Nowrasteh's idea also appears to respond to both what undocumented immigrants have told polltakers they want as well as what many people did after gaining legal status in the 1986 Reagan amnesty bill. "A recent Latino Decisions poll found that 87 percent want to become citizens," he writes, in disputing conservative claims that most undocumented immigrants don't have any desire to naturalize. But Nowrasteh also takes exception to the liberal stance that legal status with a path to citizenship would make immigrants second-class citizens - a position held not just by Democratic Rep. Luis Gutiérrez, who he cites in his op-ed, but also Senator Chuck Schumer, one of the most key Democratic players in immigration reform. "If history is any guide," he writes, "many of those respondents would choose a cheaper and easier form of legalization if it was offered", pointing to the 1986 Reagan amnesty bill, which offered a green card and path to citizenship. "Almost a generation later, only 45 percent of former unauthorized immigrants have naturalized. The 2013 bill would likely produce an even lower rate of naturalization, as the path to citizenship is much more arduous than the Reagan-era bill."

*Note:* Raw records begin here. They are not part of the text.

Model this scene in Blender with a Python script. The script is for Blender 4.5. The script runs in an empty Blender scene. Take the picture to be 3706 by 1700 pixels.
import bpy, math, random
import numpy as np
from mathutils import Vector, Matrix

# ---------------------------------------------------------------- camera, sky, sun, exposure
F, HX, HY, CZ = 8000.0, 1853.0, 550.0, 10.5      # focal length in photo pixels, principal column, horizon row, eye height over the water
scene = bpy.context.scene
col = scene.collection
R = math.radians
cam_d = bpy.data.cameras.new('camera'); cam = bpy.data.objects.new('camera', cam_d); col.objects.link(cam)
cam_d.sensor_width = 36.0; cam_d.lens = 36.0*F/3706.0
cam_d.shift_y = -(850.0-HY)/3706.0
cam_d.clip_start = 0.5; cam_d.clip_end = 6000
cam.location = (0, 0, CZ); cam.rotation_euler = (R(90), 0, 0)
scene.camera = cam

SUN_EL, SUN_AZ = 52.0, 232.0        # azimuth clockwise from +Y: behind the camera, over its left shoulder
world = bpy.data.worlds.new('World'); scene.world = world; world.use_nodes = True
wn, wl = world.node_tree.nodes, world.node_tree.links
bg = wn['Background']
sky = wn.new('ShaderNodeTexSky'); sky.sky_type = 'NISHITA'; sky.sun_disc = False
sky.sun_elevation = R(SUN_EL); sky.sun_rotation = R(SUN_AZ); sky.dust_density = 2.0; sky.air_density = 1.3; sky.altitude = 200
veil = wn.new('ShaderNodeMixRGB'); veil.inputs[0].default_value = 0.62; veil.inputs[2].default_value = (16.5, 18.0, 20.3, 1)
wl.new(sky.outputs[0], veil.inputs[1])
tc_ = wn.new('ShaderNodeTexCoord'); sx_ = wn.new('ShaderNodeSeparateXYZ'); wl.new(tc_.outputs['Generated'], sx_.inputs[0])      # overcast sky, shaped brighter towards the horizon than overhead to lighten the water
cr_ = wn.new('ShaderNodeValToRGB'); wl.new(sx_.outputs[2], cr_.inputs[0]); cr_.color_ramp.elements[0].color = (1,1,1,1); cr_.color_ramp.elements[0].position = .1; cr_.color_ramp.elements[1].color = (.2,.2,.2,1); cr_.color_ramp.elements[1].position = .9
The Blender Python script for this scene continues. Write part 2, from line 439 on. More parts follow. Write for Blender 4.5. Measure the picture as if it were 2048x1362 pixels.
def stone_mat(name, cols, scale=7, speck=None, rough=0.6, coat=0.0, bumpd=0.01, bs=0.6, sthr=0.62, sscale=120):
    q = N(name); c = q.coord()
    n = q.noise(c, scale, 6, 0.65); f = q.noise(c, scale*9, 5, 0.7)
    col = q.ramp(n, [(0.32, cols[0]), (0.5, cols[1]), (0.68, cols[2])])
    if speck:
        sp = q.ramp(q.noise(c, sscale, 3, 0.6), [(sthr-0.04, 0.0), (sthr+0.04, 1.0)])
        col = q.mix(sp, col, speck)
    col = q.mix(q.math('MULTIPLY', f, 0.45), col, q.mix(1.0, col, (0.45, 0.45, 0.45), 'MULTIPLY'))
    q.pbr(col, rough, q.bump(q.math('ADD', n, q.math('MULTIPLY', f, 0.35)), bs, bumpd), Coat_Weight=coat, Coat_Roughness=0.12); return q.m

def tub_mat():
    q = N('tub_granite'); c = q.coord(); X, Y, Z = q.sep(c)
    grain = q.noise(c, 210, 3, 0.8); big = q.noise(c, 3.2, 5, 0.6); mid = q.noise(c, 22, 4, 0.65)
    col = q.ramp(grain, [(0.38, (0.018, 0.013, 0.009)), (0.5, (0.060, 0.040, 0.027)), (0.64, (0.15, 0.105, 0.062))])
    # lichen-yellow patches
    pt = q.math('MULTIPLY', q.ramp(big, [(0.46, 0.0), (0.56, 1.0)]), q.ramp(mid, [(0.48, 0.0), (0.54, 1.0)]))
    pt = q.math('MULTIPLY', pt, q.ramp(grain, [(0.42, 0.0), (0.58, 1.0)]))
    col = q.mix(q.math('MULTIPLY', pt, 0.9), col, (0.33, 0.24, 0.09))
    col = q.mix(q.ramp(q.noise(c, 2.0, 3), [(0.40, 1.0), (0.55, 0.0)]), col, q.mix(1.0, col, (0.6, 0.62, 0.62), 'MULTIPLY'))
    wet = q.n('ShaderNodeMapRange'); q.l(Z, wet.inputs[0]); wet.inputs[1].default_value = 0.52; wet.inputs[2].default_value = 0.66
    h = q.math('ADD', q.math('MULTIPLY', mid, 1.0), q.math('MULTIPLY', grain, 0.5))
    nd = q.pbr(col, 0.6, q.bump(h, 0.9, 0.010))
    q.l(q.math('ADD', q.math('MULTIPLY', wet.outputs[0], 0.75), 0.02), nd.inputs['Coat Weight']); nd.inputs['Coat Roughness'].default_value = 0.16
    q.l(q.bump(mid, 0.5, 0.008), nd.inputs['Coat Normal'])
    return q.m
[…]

"Conservatives can say that millions of unauthorized immigrants will be legalized and most won't choose citizenship, while leftists can say they created a path toward citizenship. Most importantly, the deportations can stop and immigration can be liberalized." The Latino Decisions poll, carried out in April of this year, also found that 62 percent of the nation's undocumented immigrants have children who were born in the United States, while a full 85 percent have at least one family member who is a US citizen.